In 1964 my mother Miriam met a man at a convention in the Catskills for Hebrew educators. They fell in love instantly and decided to marry
.Oscar shortly after became my third stepfather. At the time I was a sophomore at Cheltenham High School in suburban Philadelphia. As seemed typical of my development toward adulthood ( and through nearly all my adulthood) I encountered each stage of growing up as a distraught soap opera character.
Oscar had a brilliant mind and was fluent in many languages including French, German, Yiddish, Hebrew and Aramaic. When it came to people, however, he was not so good. Mother and I had lived in Elkins Park, PA. During Mother and Oscar’s courtship, Mother and I drove in her red Ford from suburban Philly to Yonkers where Oscar was educational director for a nearby synagogue.

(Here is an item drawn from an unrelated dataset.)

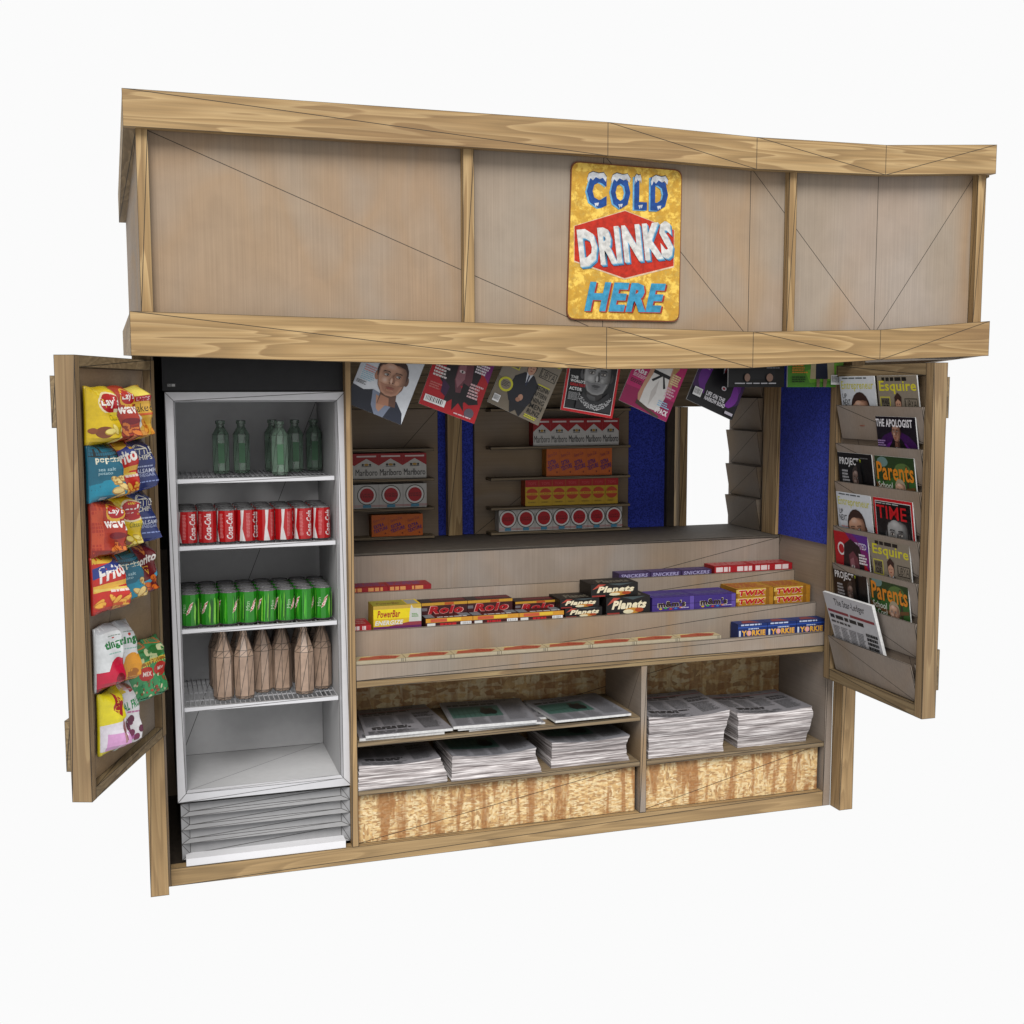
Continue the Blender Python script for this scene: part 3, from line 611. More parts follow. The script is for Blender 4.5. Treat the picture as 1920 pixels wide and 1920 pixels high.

My first trip to Yonkers was with Oscar and me alone where we disliked each other immediately. On the wall of his apartment was a framed version of If by Rudyard Kipling. Although the Nobel Prize Committee of Literature regarded Kipling well, my first and forever view of Kipling was / is contempt. I immediately expressed contempt which Oscar did not share. Oscar bet me five dollars that I could not memorize If by the end of the weekend visit. Fortunately or unfortunately ( the poem still haunts me at dark times) I won the bet. It was a Pyrric victory.